Sometimes, high-quality and low-price can truly co-exist.

In fact, this concept is becoming more and more widespread as concepts such as Kohl’s and Target have shown us. Here’s an example:

I used to work for a gentleman that, over the years, has made a lot of money in a multitude of business ventures. One day he told me a story of about a small jewelry store he started in the South end of Wichita. At the time, larger retail jewelers (i.e. Zales, Helzberg, etc.) dominated the landscape and those big gold chains were extremely popular. You remember those don’t you? Herringbone patterns, wide open collars, lots of chest hair. Got it?

Well, because of their widespread popularity, the big retailers were selling these chains for much-higher-than-normal profit margins and making a killing. He proceeded to tell me the story of how he started buying these gold chains straight from the source, the same manufacturers that Zales and Helzbeg were buying from, and selling them for normal profit margins. He ran ads exposing the ordeal and grew quite an allegiance of consumers that would march into the large mall retailers, not to shop, but to simply point out the travesty they were perpetrating on the public. According to him, he couldn’t keep these chains in stock after the winds changed. Zales and Helzberg were upset, no doubt. He focused on educating the consumers on the spot price of gold, the actual number of ounces per gold based on its purity level, and the total number of ounces per chain. Once they knew the formula, consumers could plainly see how much money the big stores were making, and on the flip side, how fair his pricing was.

The same kind of thing has been going on in advertising for a long time. Only there hasn’t been a little jewelry store in South Wichita to expose the scandal.
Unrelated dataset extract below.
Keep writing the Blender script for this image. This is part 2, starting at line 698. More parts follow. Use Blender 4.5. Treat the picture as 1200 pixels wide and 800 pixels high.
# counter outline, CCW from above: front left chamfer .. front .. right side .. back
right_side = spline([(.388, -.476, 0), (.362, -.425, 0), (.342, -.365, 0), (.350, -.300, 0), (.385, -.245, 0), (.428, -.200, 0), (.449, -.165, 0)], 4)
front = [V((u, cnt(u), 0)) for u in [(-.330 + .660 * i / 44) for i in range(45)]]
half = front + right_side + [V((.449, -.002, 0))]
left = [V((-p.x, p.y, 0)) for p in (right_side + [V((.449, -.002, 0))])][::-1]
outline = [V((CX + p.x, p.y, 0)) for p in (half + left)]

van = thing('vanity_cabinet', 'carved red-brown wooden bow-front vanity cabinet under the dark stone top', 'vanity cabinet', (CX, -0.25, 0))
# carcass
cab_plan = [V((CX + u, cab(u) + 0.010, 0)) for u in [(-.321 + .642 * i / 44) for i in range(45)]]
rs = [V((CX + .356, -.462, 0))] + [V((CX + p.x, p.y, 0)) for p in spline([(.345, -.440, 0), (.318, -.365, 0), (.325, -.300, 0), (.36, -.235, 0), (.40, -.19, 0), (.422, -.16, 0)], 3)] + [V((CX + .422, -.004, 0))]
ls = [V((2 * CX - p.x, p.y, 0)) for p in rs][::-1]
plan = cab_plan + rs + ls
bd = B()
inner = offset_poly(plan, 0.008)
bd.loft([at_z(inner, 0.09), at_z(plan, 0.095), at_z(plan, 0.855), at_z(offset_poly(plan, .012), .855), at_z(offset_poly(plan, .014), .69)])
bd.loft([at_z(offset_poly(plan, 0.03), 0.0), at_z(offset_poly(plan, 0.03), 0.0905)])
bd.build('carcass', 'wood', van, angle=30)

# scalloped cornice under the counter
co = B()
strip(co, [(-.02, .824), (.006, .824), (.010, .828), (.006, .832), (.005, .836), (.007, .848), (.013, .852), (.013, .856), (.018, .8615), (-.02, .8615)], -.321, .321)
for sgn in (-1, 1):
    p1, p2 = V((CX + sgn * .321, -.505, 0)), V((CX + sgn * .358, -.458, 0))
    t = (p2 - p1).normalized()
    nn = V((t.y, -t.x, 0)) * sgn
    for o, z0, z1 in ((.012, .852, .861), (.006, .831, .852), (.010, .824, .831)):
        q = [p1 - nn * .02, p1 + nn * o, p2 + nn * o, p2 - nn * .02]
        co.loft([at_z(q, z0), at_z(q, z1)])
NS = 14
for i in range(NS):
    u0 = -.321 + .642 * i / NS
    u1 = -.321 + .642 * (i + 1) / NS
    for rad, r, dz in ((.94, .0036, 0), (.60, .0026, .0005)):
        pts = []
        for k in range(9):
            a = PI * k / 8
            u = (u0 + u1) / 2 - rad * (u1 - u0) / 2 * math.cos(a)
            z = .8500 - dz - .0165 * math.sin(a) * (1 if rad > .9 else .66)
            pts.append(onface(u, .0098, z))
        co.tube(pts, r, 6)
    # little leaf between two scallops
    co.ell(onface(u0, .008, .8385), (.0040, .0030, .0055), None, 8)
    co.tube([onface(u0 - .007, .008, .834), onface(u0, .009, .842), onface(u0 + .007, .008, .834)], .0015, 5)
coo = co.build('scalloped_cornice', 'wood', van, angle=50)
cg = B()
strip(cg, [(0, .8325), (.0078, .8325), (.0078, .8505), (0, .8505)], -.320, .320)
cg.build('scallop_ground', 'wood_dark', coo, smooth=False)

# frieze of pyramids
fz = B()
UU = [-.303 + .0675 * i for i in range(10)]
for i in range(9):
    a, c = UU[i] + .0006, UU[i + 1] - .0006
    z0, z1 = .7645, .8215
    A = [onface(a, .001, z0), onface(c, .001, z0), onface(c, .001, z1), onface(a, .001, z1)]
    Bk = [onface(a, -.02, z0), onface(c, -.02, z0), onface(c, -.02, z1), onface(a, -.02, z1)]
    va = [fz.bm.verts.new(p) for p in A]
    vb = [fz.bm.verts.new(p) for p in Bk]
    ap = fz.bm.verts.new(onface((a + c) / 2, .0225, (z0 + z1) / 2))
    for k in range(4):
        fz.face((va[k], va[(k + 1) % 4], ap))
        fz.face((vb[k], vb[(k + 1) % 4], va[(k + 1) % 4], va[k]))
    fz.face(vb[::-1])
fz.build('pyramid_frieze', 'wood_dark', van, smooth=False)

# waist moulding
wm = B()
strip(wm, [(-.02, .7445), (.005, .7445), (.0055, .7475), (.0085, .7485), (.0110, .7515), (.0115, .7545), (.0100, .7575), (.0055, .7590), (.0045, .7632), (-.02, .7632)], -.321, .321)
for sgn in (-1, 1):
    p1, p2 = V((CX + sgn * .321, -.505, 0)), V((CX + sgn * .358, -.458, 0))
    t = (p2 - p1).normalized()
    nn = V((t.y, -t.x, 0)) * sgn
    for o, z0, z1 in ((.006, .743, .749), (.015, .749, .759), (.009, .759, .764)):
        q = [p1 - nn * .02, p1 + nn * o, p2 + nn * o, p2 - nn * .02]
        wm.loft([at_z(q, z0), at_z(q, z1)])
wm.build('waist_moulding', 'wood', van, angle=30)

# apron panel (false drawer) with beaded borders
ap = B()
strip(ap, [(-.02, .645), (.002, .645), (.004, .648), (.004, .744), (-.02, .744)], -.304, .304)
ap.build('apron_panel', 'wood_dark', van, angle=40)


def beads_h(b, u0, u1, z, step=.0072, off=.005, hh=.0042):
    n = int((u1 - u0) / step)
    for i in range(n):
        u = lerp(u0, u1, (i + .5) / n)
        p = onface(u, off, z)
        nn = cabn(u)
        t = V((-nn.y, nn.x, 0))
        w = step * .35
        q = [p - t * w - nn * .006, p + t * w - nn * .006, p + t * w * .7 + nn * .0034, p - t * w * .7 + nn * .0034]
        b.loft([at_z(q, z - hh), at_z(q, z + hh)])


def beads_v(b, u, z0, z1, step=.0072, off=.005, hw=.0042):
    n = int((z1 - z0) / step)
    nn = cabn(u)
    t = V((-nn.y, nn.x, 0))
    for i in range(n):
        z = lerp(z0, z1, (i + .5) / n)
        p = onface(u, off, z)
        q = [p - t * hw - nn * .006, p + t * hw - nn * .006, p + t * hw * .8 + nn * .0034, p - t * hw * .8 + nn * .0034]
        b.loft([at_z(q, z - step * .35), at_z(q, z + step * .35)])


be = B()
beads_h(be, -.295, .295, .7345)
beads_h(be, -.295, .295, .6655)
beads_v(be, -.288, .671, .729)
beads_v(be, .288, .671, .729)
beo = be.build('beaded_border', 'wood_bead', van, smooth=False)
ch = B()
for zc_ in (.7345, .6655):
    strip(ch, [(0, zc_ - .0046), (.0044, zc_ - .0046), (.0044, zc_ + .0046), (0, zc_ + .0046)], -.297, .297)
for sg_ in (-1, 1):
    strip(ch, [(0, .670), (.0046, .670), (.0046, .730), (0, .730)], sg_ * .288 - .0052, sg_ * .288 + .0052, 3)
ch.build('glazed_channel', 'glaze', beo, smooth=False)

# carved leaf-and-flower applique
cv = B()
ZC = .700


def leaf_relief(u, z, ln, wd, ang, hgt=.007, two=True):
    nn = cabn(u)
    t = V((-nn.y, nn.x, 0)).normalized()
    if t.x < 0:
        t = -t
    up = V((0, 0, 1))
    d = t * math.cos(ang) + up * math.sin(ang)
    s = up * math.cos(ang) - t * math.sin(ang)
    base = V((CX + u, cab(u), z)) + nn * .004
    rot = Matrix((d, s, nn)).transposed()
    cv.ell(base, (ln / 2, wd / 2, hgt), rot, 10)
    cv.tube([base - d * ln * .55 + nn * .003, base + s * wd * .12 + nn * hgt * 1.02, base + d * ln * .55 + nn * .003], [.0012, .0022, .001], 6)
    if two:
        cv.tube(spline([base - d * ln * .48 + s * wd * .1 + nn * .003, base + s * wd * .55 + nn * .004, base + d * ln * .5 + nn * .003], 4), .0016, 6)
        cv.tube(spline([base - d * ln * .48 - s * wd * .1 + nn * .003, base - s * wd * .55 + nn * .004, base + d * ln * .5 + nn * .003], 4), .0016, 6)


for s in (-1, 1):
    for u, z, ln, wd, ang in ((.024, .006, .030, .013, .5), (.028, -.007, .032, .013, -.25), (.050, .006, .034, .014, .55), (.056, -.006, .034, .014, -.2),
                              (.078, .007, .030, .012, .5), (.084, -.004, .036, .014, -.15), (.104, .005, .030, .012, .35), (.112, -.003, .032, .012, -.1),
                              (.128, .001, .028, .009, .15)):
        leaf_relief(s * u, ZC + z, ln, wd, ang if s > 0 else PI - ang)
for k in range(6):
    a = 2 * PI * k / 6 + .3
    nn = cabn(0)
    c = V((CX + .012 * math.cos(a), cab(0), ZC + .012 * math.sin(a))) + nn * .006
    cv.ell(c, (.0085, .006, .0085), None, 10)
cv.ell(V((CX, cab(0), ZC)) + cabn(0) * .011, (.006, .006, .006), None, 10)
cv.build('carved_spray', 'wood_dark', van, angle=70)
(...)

Under the guise of creativity, many millions of dollars are wasted each year, all on the client’s dime. Does it really take 100 hours to develop a decent logo? Do we really need to have a multi-faceted direct mail campaign when a simple postcard mailing would do the trick? Of course, these questions are only really important if you care about your bottom line.
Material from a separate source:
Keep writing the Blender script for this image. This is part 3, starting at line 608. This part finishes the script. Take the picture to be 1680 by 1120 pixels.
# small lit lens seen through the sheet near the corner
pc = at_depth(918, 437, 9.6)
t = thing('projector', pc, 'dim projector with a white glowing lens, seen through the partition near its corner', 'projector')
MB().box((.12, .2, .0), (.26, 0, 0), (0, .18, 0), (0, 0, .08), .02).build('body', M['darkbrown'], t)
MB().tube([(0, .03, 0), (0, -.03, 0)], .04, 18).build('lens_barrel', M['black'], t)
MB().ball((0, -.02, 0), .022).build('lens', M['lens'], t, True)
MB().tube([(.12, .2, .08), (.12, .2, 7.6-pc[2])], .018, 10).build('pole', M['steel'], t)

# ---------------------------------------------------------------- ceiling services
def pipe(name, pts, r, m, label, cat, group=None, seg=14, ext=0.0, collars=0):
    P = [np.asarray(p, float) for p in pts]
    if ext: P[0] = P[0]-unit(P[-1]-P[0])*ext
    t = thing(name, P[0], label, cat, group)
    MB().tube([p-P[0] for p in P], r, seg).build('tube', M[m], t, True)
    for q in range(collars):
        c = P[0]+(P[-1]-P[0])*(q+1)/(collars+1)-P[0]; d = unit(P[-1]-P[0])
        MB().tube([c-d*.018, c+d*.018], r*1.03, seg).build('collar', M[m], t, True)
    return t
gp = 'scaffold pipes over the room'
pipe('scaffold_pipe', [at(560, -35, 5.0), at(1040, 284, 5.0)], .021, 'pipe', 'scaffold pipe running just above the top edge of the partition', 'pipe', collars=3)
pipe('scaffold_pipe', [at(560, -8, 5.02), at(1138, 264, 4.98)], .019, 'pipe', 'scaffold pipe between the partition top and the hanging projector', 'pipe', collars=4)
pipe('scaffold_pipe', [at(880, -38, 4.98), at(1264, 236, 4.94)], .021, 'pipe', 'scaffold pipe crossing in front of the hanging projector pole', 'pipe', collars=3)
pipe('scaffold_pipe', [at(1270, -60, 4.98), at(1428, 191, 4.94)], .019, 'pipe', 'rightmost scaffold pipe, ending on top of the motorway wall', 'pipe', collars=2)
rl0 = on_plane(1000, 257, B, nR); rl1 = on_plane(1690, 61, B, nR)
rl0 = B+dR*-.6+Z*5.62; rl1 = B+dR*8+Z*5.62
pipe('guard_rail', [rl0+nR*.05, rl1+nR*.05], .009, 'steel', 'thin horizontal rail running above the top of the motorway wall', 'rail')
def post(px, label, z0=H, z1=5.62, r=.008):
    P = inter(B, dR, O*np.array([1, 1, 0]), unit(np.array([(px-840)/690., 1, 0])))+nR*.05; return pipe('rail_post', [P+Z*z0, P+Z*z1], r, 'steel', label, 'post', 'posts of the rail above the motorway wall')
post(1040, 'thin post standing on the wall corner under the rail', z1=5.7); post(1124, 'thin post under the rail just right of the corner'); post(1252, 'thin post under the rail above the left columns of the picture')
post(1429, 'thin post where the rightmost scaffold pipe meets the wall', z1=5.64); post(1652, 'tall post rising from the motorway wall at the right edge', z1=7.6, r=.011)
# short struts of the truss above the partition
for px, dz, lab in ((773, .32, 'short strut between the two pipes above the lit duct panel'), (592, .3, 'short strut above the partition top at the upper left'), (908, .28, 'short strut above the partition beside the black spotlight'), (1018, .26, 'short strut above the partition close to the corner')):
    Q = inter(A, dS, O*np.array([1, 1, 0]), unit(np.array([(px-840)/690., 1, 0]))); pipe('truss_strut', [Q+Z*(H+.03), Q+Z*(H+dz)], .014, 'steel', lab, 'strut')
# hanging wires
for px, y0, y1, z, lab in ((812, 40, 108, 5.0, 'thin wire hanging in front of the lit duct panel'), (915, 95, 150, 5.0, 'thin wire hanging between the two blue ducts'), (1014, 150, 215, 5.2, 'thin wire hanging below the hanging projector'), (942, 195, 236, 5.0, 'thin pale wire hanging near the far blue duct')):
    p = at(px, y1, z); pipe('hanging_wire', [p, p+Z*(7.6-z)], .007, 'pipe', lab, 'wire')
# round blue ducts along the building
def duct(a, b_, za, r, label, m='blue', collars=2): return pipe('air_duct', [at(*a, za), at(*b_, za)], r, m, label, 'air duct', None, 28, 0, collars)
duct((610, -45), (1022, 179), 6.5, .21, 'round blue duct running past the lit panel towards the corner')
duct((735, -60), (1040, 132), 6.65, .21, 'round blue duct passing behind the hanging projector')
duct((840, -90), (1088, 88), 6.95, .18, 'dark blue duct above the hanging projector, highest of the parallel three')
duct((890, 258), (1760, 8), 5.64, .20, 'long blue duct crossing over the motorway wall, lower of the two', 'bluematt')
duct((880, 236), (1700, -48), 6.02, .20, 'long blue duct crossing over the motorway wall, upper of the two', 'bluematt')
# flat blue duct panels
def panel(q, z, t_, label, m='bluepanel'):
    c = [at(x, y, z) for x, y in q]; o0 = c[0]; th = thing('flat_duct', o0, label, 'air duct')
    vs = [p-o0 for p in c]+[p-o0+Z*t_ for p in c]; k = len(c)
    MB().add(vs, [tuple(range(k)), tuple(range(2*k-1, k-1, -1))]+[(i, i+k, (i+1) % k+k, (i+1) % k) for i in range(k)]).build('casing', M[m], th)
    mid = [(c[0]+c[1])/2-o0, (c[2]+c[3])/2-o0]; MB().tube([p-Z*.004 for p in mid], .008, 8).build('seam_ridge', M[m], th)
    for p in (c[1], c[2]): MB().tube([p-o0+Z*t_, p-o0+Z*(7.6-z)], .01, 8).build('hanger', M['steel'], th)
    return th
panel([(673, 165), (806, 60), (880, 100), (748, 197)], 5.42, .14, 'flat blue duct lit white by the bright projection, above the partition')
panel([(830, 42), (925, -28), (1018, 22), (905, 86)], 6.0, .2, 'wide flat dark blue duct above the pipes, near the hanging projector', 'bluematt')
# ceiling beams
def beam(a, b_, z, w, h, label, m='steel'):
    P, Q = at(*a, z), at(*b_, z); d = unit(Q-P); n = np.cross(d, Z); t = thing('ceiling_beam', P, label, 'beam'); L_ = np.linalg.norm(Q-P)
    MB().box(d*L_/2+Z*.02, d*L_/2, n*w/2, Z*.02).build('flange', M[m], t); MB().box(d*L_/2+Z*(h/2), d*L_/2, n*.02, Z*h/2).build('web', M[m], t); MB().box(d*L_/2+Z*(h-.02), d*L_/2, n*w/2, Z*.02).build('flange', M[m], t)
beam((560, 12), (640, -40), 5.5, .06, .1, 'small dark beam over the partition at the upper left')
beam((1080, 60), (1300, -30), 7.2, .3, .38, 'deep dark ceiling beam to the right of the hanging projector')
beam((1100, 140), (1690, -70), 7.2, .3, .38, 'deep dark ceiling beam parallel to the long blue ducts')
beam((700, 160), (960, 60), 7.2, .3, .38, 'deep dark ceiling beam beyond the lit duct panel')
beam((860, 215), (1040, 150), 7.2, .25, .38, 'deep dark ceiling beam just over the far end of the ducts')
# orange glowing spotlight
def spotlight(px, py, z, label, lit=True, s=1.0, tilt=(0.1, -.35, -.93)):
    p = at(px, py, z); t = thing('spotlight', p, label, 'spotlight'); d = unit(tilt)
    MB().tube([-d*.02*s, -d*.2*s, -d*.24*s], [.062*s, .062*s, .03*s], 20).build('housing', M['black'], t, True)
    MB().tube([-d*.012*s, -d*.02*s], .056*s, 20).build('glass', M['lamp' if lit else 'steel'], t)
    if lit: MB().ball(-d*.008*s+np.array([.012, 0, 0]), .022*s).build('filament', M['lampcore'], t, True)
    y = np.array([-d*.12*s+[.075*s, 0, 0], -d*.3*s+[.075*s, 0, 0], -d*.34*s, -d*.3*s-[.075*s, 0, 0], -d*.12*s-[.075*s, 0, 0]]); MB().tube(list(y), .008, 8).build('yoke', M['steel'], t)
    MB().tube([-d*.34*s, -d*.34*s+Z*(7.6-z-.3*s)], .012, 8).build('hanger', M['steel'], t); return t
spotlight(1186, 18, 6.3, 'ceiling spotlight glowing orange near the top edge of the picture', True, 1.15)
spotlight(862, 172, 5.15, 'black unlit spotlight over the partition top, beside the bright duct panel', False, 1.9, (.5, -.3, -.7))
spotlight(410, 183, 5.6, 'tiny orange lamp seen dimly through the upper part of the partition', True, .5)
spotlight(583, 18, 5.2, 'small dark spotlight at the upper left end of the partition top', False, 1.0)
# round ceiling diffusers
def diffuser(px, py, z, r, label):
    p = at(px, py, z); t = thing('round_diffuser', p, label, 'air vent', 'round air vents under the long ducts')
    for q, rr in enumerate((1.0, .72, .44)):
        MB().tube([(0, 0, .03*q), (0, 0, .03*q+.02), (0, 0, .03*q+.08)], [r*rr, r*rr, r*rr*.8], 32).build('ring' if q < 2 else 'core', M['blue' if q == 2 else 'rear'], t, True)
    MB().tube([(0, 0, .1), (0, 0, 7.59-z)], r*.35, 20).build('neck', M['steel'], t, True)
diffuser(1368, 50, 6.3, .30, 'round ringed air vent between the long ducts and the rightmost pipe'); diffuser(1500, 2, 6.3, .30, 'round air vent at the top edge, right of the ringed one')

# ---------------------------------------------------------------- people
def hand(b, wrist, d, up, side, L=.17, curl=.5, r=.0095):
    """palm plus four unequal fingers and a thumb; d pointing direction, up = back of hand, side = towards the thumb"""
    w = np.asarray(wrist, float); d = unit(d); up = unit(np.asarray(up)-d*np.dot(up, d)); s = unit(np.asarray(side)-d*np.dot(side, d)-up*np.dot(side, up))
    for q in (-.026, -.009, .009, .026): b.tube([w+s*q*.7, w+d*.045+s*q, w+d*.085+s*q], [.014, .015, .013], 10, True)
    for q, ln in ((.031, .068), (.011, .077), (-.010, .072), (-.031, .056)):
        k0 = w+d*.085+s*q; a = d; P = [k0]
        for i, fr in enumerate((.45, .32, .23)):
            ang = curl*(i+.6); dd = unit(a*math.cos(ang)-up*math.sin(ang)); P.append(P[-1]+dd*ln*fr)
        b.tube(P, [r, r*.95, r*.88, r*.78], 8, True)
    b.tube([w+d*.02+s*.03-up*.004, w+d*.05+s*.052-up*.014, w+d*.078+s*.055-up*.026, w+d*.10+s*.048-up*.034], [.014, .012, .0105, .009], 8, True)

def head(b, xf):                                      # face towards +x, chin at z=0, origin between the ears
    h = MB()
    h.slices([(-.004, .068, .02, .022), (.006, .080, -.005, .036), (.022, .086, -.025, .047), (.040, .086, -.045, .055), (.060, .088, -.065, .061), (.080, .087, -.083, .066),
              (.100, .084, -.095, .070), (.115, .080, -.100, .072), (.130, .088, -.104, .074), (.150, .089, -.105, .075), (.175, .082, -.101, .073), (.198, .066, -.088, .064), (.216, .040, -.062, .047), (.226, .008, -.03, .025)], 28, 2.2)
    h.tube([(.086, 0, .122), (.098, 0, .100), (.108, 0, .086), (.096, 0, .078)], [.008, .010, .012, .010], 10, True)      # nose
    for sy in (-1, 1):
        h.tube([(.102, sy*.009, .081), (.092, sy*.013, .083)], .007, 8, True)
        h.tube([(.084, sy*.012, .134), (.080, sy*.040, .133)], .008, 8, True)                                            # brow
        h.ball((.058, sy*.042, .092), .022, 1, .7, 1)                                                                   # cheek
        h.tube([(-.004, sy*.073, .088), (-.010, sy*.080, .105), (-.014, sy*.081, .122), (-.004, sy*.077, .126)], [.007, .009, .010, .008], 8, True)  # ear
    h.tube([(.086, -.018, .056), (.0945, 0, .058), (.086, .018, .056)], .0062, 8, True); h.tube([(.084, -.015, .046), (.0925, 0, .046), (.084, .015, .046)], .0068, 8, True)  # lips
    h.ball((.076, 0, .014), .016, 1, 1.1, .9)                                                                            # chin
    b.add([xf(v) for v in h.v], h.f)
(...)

Many advertising agencies haven’t changed with the times. While most of us see the AMC television show Mad Men as a parodic portrayal of a bygone era, these agencies still aspire to be over-priced, over-staffed and over-officed. Sadly, this makes many of them over-rated. After all, why buy from somebody in a fancy office when you can buy from somebody who’s been-there, done-that and knows that true value shows up in clients’ financial statements, not in agencies’ furnishings. It’s kind of like refusing to buy the same gold chain for several times the price. Power to the people!